Changes after the Third Goal

After a miss-control from A. Griffiths, Goodwin was able finish off a Newcastle counter attack and make the score 3-1. A. Griffiths then had to come off with a hamstring injury, and the only replacement was Blake Powell. With this substitution, Crook boldly switched to a 3-4-3, which added width to Sydney’s attack and nearly paid dividends.

With Newcastle setting deeper, the defensive trio of Ryall, McClenahan and Fabio were able to maintain a numerical advantage and enable one, or two at a time to step forward into midfield (with Reid as cover). The second Sydney goal was an example of this numerical advantage and added width in Sydney’s play.

Powell Goal

When Fabio was in possession, he was able to step forward and avoid a challenge from Heskey. He then passed to Ryall, who had also stepped forward, and Ryall was able to drive at the Newcastle midfield. Ryall then slid a pass in behind for the run of Emerton who had maintained width. Emerton was then able to cross for Powell who headed home at the back post.

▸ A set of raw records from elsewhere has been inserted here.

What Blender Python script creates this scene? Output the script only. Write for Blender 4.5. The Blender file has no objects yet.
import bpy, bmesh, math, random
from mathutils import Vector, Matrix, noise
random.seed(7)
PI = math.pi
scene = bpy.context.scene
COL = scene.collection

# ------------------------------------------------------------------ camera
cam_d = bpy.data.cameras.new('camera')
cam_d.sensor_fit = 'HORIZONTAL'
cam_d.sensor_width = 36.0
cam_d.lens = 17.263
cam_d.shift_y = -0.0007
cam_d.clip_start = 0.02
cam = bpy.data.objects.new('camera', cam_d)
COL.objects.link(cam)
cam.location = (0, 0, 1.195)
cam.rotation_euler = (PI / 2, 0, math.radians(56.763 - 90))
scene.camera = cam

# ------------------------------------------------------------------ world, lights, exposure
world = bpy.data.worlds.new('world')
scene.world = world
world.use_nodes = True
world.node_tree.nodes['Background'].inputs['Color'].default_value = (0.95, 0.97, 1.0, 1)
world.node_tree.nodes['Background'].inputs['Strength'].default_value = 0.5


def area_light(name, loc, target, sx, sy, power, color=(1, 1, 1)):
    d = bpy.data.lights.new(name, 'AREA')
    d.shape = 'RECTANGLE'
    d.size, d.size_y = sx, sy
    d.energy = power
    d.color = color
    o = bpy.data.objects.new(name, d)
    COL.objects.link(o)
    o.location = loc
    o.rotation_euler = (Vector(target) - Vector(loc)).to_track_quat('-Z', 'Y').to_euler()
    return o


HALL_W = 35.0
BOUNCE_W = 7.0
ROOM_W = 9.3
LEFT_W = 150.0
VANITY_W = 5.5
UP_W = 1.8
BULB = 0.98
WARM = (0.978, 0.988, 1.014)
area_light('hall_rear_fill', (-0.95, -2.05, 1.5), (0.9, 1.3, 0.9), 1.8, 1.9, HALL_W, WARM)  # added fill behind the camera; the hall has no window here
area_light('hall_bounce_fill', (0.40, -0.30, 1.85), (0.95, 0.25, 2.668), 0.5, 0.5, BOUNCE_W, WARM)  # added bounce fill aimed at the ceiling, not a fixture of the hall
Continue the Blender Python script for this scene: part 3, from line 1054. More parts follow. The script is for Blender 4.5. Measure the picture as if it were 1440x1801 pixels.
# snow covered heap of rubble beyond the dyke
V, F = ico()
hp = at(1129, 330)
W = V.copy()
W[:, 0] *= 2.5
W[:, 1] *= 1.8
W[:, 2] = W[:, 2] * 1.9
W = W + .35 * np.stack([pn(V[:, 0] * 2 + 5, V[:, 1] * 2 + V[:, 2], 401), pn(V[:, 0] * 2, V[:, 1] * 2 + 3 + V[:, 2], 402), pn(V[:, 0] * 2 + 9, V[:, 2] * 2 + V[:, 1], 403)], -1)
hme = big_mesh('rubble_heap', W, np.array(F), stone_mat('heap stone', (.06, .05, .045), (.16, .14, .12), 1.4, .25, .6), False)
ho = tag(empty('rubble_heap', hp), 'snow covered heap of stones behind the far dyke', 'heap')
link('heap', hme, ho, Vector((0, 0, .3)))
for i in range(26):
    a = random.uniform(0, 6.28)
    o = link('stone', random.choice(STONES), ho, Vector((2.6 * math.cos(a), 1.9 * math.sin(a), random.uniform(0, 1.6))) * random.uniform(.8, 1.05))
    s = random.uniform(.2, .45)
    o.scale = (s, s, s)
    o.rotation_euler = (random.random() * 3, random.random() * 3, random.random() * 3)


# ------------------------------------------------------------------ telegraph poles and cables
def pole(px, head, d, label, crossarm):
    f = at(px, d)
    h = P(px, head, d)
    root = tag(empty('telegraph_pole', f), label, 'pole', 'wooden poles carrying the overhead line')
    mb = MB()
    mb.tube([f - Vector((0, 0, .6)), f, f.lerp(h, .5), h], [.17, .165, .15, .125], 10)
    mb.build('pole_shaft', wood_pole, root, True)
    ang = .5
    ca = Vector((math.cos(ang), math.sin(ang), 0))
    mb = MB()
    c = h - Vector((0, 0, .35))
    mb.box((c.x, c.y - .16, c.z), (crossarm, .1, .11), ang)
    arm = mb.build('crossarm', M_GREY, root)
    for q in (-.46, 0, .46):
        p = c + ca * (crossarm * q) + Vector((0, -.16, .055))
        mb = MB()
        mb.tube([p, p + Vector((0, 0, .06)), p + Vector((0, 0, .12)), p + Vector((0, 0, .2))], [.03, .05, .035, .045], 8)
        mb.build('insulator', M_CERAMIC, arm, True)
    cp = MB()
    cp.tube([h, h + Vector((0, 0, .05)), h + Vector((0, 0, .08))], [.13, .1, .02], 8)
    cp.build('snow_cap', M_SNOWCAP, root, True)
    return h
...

Whilst Sydney got one goal back and threatened to equalise, Newcastle held out and won 3-2

Conclusion

For the second game in a row, Sydney looked disjointed and lacked ideas. Too many turn overs gave Newcastle countless opportunities to exploit Sydney in wide areas, who were unlucky not to be out of sight at half time.

Some bold substitutions from Crook drastically improved Sydney in the second half. Firstly, by pushing Emerton forward, and then by switching to a back three (even if that was forced). Del Piero again shone, but it took the other players 65 minutes to join him.

There is still a lot of improvement needed from Sydney, but it was a better second half performance. Newcastle got all three points, and deserved them in the end.